ULM logo
Dr. John Sutherlin: Fearlessness paves the way to innovation and change

Published June 30, 2021

John Sutherlin 2021

Dr. John W. Sutherlin is the University of Louisiana Monroe Chief Innovation and Research Officer. Sutherlin is a ULM Professor of Political Science, author, patented inventor, and film producer. Siddharth Gaulee/ULM Photo Services


“We want to do the things that matter, that will have an impact.”


What are attributes shared by visionary tech billionaire Bill Gates, civil rights leader Dr. Martin Luther King, Jr., and rock legend David Bowie?


“Fearlessness” is what John W. Sutherlin, Ph.D., — the University of Louisiana Monroe’s first Chief Innovation and Research Officer — puts at the top of the list.


Whether tech wizards or social justice activists or pop music boundary-breakers, they all take significant risks and “force a different way of looking at things,” according to Sutherlin, providing examples for how to approach entrepreneurial innovation at the university.


“Our fear of failure holds us back,” Sutherlin said. “It takes dedication to remain open to change and to stay relevant and innovative.”


“Our fear of failure holds us back. It takes dedication to remain open to change and to stay relevant and innovative.”

Dr. John Sutherlin                                  Chief Innovation and Research Officer

This very willingness to take risks is what young university students often have in droves, Sutherlin said, which is why he strives to reach first-generation students and those from diverse backgrounds to stoke their interest in research and innovation.


“People of different backgrounds can bring good ideas and need to be encouraged to pursue their interests without fear,” he said.


Sutherlin said his role is to act as a facilitator, searching for innovative work-study opportunities and internships through partnerships with the public/private sector. At the same time, he identifies internal opportunities with the assistance of faculty and staff across all disciplines.


“We do not want to exclude any decent ideas,” he said. “We want to do the things that matter, that will have an impact.”


Some of these ideas may lead to commercial developments, while others will be more academic. Much of Sutherlin’s role is based on research into similar innovation hubs at universities across the state and the nation.

These hubs have emerged in response to the nation’s pivot toward a project-based economy. The need for agile solutions to real-world problems is pressing, and having idea-fostering environments is essential to creating change.


As Chief Innovation and Research Officer, Sutherlin is exploring several possibilities, including stackable micro-credentials — short courses that will develop specific, relevant skillsets within a student — which may be paired with a more traditional degree.


For example, according to Sutherlin, there could be opportunities for a student to earn a certificate in computer coding paired with a Bachelor of Science in Information Technology.


Sutherlin said the best synergy occurs when everyone, whether a member of the ULM community or a member of the business community, comes together to identify challenges and workable solutions that will benefit the region.

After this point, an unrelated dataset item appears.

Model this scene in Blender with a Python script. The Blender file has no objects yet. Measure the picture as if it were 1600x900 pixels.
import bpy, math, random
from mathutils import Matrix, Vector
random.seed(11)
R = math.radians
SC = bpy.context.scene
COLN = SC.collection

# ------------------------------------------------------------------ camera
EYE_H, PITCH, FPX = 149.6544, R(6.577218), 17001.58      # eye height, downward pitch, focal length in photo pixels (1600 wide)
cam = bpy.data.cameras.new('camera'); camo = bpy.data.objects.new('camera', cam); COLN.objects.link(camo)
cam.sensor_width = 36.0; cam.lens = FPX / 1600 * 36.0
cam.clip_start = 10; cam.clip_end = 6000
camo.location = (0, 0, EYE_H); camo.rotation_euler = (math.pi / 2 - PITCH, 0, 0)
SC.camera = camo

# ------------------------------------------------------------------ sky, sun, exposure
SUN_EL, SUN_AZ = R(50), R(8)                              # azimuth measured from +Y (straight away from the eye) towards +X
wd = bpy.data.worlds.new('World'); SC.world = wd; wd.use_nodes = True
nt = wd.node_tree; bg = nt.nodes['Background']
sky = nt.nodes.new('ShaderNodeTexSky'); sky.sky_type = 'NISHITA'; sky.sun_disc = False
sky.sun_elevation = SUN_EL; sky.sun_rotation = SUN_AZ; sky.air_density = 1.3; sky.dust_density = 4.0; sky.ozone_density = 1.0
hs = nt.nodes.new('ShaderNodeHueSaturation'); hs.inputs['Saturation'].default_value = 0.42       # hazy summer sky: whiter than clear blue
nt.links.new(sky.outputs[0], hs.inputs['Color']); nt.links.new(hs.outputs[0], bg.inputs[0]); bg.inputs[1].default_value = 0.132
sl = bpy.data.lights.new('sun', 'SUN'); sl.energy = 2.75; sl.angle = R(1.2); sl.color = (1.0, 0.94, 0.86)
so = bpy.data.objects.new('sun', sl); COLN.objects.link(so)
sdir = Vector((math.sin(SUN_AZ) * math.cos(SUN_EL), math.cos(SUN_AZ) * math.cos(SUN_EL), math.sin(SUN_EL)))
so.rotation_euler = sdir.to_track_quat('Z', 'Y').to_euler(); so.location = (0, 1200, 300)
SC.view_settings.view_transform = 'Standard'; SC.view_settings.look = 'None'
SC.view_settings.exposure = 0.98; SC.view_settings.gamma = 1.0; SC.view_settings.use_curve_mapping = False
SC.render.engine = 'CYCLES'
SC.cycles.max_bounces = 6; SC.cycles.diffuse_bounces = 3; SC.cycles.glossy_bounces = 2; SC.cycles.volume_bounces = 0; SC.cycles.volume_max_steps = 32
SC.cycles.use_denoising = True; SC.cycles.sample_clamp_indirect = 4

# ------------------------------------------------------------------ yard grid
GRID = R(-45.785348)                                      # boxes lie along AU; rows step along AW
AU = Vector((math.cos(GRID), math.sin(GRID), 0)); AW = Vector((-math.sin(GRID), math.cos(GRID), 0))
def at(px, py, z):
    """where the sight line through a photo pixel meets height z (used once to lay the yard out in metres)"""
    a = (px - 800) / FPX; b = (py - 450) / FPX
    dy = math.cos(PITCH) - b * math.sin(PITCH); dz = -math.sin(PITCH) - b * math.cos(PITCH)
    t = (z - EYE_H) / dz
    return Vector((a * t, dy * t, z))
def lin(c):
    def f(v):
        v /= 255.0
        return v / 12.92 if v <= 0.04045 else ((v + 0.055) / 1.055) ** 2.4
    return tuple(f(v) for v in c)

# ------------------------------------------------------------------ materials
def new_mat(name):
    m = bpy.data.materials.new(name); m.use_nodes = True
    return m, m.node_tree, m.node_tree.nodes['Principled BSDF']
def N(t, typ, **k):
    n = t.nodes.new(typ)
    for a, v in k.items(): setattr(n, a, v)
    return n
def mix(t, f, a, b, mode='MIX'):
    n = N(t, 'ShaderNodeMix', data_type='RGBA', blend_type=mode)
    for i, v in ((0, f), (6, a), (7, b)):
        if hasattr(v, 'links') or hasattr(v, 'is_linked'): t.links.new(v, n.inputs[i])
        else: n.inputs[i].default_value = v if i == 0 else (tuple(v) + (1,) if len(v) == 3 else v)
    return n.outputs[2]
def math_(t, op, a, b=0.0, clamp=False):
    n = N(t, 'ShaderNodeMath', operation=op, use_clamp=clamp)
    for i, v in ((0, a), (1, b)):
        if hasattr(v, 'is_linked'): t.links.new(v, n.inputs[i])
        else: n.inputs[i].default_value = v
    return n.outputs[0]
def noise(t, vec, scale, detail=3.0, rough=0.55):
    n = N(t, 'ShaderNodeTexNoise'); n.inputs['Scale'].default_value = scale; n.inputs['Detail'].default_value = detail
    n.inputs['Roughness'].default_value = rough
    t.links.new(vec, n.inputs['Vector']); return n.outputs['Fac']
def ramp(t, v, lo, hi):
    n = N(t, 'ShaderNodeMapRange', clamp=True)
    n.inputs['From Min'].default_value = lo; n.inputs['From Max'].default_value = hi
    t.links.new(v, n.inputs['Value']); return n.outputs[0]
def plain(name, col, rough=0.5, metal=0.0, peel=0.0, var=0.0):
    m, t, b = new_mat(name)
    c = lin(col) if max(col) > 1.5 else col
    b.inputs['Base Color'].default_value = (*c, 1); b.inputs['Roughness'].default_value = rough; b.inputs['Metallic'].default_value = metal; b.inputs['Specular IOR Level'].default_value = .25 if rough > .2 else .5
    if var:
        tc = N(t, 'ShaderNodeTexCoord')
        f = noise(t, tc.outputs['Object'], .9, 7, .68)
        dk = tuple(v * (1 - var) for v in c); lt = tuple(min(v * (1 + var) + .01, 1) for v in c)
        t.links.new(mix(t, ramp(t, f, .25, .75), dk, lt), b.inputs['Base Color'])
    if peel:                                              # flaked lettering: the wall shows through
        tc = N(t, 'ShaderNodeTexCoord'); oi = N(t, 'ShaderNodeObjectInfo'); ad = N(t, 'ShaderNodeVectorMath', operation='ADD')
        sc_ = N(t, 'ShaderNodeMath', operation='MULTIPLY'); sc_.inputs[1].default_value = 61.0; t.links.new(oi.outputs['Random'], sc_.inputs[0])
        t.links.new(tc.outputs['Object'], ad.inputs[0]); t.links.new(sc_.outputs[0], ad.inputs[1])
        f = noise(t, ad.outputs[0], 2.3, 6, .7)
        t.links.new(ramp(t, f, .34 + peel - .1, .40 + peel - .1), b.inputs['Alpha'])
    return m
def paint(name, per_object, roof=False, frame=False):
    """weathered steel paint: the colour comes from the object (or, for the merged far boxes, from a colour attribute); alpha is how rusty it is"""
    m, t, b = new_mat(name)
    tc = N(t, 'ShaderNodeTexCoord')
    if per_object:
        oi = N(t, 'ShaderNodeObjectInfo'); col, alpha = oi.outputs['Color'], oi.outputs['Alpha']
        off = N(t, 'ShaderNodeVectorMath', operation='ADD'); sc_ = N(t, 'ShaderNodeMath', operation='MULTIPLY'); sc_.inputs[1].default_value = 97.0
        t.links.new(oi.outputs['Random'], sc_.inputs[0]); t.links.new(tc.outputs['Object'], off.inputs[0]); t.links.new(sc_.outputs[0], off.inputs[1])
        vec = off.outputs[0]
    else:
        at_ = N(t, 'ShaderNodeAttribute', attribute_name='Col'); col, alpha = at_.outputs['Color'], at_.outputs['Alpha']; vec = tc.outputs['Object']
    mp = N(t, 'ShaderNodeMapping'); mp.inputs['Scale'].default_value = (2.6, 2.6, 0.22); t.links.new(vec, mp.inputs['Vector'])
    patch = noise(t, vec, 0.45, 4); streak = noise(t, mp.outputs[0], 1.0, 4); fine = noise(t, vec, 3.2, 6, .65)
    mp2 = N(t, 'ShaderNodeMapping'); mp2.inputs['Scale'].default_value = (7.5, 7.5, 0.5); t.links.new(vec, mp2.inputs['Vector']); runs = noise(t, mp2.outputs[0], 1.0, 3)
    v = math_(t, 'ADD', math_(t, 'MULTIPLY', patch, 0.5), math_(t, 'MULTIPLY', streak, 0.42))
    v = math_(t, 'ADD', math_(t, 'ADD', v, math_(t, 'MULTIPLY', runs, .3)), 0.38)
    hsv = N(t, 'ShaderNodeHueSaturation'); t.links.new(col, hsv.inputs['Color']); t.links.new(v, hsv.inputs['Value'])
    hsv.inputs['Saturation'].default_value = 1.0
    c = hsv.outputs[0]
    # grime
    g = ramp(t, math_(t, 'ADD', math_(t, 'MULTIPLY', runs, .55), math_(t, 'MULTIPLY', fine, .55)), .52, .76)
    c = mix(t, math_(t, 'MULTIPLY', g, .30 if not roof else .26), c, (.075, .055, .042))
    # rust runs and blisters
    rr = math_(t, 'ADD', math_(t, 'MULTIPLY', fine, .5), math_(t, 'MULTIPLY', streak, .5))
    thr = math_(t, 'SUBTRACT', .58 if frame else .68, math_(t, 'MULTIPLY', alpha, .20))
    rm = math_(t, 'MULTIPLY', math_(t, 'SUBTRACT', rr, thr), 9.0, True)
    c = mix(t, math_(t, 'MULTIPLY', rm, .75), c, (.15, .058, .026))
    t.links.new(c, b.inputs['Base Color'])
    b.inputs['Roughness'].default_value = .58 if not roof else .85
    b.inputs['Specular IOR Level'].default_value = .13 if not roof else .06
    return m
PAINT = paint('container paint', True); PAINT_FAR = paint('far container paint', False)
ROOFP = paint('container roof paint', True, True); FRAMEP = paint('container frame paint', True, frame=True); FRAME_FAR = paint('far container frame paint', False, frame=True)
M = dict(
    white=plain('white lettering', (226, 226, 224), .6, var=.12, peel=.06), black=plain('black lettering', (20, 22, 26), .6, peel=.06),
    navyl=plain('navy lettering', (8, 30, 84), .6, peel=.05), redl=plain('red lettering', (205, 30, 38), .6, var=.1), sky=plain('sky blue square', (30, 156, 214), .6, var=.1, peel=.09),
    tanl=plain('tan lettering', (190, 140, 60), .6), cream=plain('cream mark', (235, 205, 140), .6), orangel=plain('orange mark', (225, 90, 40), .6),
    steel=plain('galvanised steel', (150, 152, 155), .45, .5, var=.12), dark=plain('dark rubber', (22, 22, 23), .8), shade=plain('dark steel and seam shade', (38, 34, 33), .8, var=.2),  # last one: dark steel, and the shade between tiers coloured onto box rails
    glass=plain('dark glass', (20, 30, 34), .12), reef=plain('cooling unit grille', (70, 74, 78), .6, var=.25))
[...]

“There’s a give-and-take that occurs, a free flow of information from the community to the university and back. This give-and-take is essential to doing research and innovation with impact,” he said.


Sutherlin is not entirely new to the innovation mindset.


A professor of Political Science in the College of Business and Social Sciences, Sutherlin served as director of ULM’s Office of Sponsored Programs and Research for three years. He developed the first licensing agreement for a ULM invention that continues to pay royalties to the university.


Sutherlin also co-founded the Social Science Research Lab at ULM and recently participated in the development of King Springs, a bottled water company in Ouachita Parish. He joined the university in 2005 and is an author, film producer, and patented inventor.


In 2021, Sutherlin and co-author Daniel Elliot Gonzales wrote “Playing with Fire – The Strange Case of Marine Shale Processors,” published by Hamilton Books. The true story chronicles a group of Louisiana women taking on the largest hazardous waste company in the world in a fight for their families' health and well-being and the environment.